Coffin Bay, Smokey Bay, Streaky Bay. The best, cleanest, most
briny, oysters in any river or ocean in this world.
And
I said so. The waiter, straight-faced, came back to tell me the
Pacific oysters were, in fact, from South Australia. What is this
South Australian defence? That’s what the young waitress
told me about the “sardines turned whitebait” in Beechworth.
I
knew I was being lied to but I ordered four anyway. And I love
the way that in many classy restaurants these days you can order
two or four or six oysters. Even though it gives the eatery owner
the excuse to charge you up to four dollars a piece. I think $3.80
at Hugo’s in Sydney is my record to date.
(Reminds
me of the time I owned Sardi’s Restaurant in Melbourne about
twenty-five years ago. I instructed the chef to always serve seven
when somebody ordered half a dozen and thirteen, a baker’s
dozen, when they ordered 12. Got people excited. We just added
ten cents to the original price.)
At
Arte e Cucina they weren’t South Australian oysters.

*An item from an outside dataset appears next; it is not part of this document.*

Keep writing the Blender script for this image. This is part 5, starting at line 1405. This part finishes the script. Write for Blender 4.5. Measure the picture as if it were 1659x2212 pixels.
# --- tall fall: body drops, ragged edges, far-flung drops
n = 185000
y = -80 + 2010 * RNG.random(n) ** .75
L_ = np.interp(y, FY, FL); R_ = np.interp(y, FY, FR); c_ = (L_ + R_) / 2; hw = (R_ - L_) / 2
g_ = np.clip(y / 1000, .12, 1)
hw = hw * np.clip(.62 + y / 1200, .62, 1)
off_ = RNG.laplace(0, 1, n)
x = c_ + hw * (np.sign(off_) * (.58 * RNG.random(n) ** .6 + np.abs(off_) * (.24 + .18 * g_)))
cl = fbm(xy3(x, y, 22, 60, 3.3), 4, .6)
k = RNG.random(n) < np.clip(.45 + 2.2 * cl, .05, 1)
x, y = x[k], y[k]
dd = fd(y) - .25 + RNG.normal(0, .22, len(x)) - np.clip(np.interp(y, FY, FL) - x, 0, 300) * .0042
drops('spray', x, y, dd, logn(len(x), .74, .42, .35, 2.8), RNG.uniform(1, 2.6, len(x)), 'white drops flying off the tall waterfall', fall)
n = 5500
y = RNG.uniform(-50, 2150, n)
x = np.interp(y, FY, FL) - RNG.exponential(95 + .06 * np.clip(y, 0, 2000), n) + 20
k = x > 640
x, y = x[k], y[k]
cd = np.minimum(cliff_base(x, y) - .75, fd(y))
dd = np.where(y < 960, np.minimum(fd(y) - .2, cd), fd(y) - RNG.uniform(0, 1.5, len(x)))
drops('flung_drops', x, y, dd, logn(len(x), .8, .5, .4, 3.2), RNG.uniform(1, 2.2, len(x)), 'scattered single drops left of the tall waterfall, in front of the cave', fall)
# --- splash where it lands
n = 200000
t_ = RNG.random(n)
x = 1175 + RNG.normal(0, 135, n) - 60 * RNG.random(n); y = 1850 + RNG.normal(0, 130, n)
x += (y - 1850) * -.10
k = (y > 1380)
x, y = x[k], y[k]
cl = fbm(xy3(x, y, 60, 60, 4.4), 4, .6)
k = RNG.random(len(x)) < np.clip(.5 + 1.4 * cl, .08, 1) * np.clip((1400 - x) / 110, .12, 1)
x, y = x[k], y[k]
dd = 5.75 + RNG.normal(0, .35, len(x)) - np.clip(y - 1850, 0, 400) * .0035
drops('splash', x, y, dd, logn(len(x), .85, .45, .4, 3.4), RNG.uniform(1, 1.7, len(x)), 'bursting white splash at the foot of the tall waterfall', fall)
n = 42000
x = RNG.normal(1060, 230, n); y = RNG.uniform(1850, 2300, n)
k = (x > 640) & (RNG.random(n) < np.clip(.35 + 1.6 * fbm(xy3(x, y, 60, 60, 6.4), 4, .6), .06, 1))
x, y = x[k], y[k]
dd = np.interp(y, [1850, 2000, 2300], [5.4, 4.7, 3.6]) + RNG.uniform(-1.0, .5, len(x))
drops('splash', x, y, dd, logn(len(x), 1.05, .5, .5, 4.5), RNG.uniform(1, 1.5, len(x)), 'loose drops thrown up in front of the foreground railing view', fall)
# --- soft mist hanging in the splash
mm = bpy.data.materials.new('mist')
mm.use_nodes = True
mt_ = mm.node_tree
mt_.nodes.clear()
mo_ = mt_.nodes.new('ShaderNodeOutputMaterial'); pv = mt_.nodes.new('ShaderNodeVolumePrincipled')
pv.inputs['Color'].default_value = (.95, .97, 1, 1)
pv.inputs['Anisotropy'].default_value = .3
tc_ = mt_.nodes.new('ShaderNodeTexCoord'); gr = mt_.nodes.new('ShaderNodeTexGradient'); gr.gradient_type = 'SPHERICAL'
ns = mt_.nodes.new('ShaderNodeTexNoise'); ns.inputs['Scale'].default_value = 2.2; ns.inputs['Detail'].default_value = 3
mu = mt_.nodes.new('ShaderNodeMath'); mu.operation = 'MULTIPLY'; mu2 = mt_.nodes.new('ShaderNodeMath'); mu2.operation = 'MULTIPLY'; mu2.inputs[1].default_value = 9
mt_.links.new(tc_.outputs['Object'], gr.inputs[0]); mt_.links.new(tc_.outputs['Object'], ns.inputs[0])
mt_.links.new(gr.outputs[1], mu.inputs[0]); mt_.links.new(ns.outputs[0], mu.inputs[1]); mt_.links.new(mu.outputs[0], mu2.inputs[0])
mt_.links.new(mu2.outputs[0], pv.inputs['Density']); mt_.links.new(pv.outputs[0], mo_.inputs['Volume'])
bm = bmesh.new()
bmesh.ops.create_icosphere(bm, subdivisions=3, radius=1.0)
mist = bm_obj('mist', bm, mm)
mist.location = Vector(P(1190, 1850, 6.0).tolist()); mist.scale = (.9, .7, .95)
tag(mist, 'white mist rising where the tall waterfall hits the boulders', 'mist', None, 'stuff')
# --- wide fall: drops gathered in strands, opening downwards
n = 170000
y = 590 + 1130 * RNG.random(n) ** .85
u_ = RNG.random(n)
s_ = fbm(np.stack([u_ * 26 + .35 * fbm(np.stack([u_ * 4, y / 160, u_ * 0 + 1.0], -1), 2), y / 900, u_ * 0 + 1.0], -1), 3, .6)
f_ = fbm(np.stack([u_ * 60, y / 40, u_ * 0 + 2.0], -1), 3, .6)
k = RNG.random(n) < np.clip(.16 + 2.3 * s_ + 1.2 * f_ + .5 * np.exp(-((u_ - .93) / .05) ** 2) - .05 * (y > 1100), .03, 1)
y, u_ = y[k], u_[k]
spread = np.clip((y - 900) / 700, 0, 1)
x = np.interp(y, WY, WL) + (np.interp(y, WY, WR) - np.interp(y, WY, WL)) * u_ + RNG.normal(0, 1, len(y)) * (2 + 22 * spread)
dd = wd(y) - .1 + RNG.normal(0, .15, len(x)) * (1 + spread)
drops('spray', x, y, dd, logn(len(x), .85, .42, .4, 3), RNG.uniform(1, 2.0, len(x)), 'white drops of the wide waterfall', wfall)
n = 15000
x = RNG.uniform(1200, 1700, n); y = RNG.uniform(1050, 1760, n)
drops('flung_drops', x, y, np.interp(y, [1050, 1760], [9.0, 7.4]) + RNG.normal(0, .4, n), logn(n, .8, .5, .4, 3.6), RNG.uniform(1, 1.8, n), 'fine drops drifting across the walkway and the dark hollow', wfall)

They
were, I suspect, fat and strong, Tasmanian ones. Still I ate them.
Although they declined to batter and fry them and had slices of
lemon but no lime to enhance them.
Ms.
Gee, my literary whipmaster, loved them but then she raves about
New Zealand Bluff oysters, from the shadow of Stewart Island and
on the brink of Antarctica, which are as strong and “oystery”
as you can get.
When I was a kid my Dad used to bring them home from the local
fish shop in an elongated jar we called “a pottle”.
He would take the top off and we would get a whiff of the briny,
pungent mollusks and I couldn’t imagine how anybody could
actually swallow these slippery, grey, things. I do now.
This
is not to bag Arte e Cucina. It could become a Sydney favourite.
In fact it will. And it is for a lot of well-heeled, so-called
movers and shakers. The night I was there recently other noshers
included Andrew Peacock, Laurie “Snake Eyes” Brereton
and the handsome bloke who owns Wizard Home Loans.
For
a main course I stuck to my “nightly nibbles” which
has ripped heaps of weight off me and went for a second entrée
only. Three out of four people at our table ordered the same dish:
carpaccio di trota salmonata. That’s a raw ocean trout carpaccio
with a mound of julienne vegetables and some lime. The same lime
they couldn’t find for my oysters.
It
was stunning. They also had what I didn’t sample but a fellow
guest raved about: a big mushroom soup that spelled the word fungi
in capital letters.
A
good night in a great place. Just don’t bullshit me about
stuff that supposedly comes from South Australia.